I have some callback code that submits data over the net, gets an id back and should write it to DB.
This takes a few seconds. I want to run it asynchronously, without slowing down the request/response cycle. I would like to avoid a worker/queue system if possible, to keep things simple.
I eventually want it in an observer, but I'm currently trying it out right in a controller. If I do this:
def some_action ... Thread.new { Thread.abort_on_exception = true logger.debug "!! 1" sleep 5 logger.debug "!! 2" sleep 5 logger.debug "!! Posts: #{Post.count}" sleep 5 logger.debug "!! 3" } render :text => "foo" end
Then visiting that page will log 1 and 2, but nothing else. 2 can log after the action completes:
Completed in 4734ms (View: 4619, DB: 36) | 200 OK [http:// mysite.dev/] !! 2
If the thread is this instead:
Thread.new { Thread.abort_on_exception = true logger.debug "!! 1" logger.debug "!! 2" logger.debug "!! Posts: #{Post.count}" sleep 10 logger.debug "!! 3" }
so Post.count runs before the action completes, then it works fine, and 3 can output after the action completes:
... !! Posts: 33 ... Completed in 5078ms (View: 4940, DB: 29) | 200 OK [http:// mysite.dev/] !! 3
So basically, it seems that a thread in a controller action can run after the action completes, but ActiveRecord can't.
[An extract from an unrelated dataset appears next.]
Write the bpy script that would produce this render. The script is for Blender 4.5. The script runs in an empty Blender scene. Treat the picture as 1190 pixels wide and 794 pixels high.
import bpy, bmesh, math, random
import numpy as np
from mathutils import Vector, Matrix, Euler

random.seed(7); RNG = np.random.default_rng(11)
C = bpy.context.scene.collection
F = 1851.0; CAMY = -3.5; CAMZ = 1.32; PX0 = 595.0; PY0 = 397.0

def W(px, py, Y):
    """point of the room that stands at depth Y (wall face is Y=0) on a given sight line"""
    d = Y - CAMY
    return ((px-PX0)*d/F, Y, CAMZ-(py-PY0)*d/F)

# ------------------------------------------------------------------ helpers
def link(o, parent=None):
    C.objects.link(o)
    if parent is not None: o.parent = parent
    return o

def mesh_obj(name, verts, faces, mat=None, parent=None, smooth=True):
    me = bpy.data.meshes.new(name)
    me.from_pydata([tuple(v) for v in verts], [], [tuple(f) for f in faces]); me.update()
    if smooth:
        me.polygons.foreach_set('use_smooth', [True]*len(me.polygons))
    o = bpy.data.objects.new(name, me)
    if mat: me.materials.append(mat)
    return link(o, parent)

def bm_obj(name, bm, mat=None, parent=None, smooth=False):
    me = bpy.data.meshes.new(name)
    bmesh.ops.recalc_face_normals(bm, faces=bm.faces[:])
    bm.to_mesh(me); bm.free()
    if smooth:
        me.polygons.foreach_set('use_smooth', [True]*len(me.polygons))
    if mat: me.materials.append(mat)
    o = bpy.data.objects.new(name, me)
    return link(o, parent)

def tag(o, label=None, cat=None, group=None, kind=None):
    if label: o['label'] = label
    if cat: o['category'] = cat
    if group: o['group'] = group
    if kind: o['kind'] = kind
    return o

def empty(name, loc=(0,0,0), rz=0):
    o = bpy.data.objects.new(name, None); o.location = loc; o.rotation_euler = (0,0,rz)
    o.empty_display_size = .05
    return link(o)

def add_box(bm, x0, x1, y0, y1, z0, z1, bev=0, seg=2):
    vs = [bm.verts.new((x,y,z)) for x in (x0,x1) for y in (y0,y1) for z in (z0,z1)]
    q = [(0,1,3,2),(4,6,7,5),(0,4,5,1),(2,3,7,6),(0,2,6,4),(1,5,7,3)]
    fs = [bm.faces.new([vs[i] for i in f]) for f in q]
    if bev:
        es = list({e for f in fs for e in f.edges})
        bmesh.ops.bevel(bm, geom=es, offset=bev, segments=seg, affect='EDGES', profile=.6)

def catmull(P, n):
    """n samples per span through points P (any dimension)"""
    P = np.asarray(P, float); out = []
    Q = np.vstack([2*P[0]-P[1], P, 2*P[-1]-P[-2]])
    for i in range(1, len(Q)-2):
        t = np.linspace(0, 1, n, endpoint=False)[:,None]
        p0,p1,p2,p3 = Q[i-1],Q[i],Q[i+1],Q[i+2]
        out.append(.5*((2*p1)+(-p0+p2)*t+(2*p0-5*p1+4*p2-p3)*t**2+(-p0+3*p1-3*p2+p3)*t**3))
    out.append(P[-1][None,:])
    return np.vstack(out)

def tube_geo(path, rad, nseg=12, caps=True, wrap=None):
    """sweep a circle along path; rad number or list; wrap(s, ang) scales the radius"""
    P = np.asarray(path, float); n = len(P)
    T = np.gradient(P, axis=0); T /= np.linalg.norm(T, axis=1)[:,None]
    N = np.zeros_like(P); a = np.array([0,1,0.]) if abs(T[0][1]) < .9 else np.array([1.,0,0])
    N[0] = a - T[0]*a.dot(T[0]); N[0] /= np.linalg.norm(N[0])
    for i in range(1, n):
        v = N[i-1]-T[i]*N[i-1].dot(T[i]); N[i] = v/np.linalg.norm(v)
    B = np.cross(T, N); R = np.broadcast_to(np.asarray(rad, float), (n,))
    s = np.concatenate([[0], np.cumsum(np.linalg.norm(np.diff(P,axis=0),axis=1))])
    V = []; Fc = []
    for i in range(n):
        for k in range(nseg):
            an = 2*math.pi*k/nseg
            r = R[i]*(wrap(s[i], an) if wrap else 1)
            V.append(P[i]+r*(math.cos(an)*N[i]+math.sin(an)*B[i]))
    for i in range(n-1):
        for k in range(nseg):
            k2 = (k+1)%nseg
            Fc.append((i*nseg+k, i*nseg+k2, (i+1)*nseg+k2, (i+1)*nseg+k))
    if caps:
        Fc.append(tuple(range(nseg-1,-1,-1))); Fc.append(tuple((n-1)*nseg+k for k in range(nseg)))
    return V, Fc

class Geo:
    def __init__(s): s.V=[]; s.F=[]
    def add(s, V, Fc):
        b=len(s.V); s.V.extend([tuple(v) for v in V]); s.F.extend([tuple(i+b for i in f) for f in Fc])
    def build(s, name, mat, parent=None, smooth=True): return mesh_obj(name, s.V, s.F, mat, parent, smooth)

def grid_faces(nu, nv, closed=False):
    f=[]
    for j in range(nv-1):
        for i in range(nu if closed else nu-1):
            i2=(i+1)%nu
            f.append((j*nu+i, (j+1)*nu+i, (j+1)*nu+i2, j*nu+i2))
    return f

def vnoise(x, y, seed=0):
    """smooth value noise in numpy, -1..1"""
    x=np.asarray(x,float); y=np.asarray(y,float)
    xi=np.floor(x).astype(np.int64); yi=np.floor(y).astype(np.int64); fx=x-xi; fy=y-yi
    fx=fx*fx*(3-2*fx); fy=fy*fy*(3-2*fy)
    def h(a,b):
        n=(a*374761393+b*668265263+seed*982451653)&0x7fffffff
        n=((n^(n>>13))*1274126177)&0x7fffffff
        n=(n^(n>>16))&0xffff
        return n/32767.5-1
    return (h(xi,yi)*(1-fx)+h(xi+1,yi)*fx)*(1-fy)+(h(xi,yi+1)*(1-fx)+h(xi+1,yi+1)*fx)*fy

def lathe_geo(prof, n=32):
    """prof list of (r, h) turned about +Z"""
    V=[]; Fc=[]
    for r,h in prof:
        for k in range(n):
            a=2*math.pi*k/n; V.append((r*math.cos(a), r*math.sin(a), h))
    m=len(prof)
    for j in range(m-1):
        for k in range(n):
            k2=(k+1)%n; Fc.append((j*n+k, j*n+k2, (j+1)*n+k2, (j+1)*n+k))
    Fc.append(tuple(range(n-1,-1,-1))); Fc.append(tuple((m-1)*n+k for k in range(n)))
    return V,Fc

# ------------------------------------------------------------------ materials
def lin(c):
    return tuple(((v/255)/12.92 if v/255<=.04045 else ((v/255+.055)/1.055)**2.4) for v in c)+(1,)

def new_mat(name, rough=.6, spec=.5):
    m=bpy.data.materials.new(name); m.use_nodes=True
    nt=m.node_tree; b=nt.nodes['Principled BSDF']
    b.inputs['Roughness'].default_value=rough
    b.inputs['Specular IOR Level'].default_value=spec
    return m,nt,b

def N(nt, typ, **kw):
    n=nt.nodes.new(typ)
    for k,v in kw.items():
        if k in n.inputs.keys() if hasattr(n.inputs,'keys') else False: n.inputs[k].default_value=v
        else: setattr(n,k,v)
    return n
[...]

Is this an inherent limitation? Can I configure my way around it? I was hoping 2.2 connection pools would mean this would work, but I guess not.
I've looked at GitHub - imedo/background: deprecated - Please use successor project background_lite and GitHub - tra/spawn: Placeholder for the repo previously known as spawn but had issues with both, so I thought I'd try to figure it out with a simple Thread for now.